A couple of days ago, Bryon Quertermous posed a great question on Twitter:

Readers: Yay or nay on author newsletters? I’ve never liked them and think social media and my own website do a good job. Am I missing out?

I think authors should do newsletters…with some caveats.

Newsletters should tell readers a story and provide useful information. If their sole purpose is to sell stuff, there’s no point. But not all your readers will see every social media post, so providing links and recaps of anything important in a newsletter makes sense.

I like author newsletters that include snippets that are useful, fun, funny, or seasonal. Talk about your books, yes, but don’t only talk about your books.

Newsletters should be short and readable. They should have your voice. They should have links. Think of them as an email…you’re writing an email to a friend. You’re not making a presentation to The Board.

The content that you write for your newsletter shouldn’t be confined to it. Once you send it out, it should be cross-posted on your website, Facebook page, Pinterest board…you get the idea.

Being readable means newsletters should be easy to read on mobile devices. That means complicated HTML layouts are out. One of my favorite authors sends his monthly newsletter through Constant Contact using a custom HTML layout that makes it damn near impossible to read on anything other than a computer.

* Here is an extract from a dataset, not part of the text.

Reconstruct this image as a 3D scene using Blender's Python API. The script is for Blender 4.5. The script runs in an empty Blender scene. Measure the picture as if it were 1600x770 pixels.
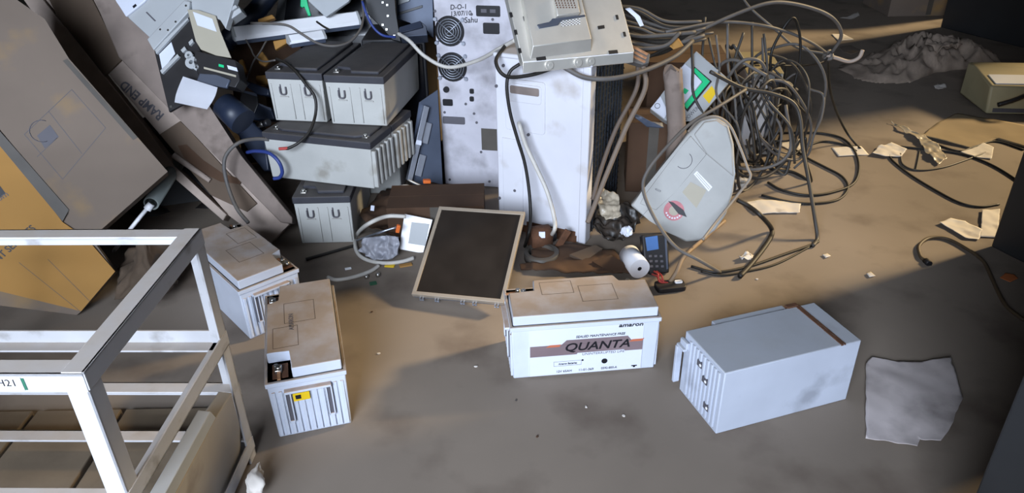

It makes me sad every single month because I want to read his newsletter, but I read a lot of email on my phone or iPad (as do many of your readers…trust me).

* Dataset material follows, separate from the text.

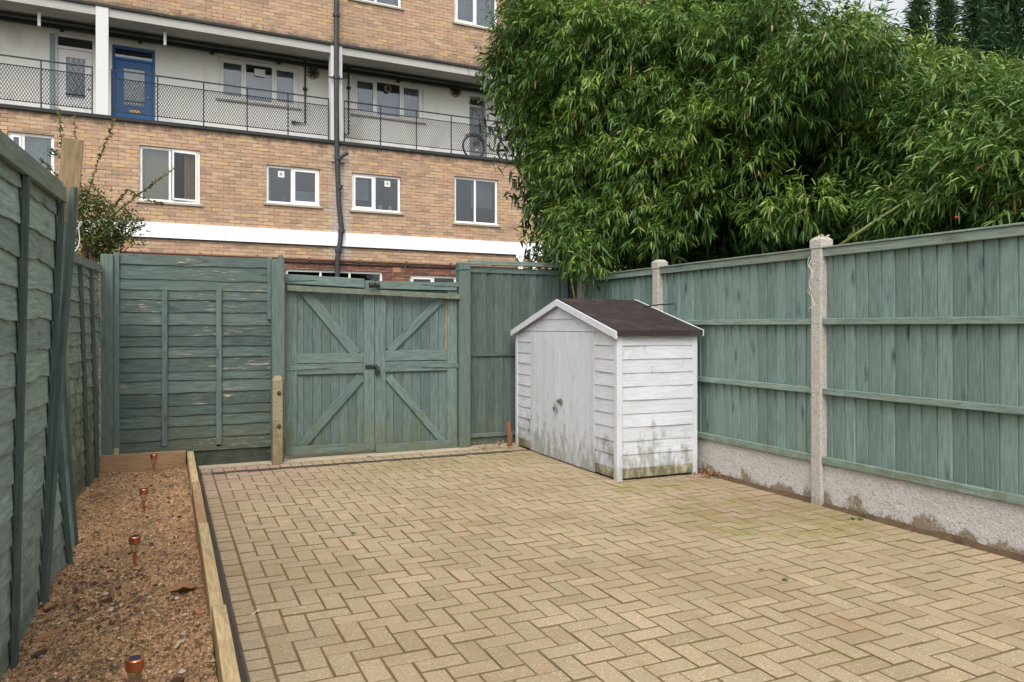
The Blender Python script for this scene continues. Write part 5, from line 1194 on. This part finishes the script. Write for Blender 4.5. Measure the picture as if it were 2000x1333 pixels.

And if you’re going to go to the trouble of doing a newsletter, make it easy for people to share it—on social media and by forwarding it.

Of course you should never, ever sign people up for your newsletter without their permission. That said, I’m not a fan of the double opt-in. I sign up because I mean to; I shouldn’t have to reconfirm my intention by clicking a link and then get yet another email confirming that I clicked the link. That process is just annoying (to me…might be just me, though). Also, if your unsubscribe process takes more than one click, you need to fix that.

Marketeers used to spend a great deal of energy figuring out exactly when to send newsletters to get the best response to them. There used to be rules for this based on their figuring, but I think those are all gone out the window. Generally speaking, I like to send them mid-day, because there’s more of a chance you’ll catch people when a little diversion is welcome. Fridays used to be taboo, but no longer. Same with weekends. The only time I still try to avoid is the middle of the night.

If you have a big mailing list that you’ve been growing for a while, it’s a good idea to clean it occasionally so you’re not paying to send email to addresses that are long since abandoned. I use DataValidation.com for this.

So…what do you think? Author newsletters, yea or nay?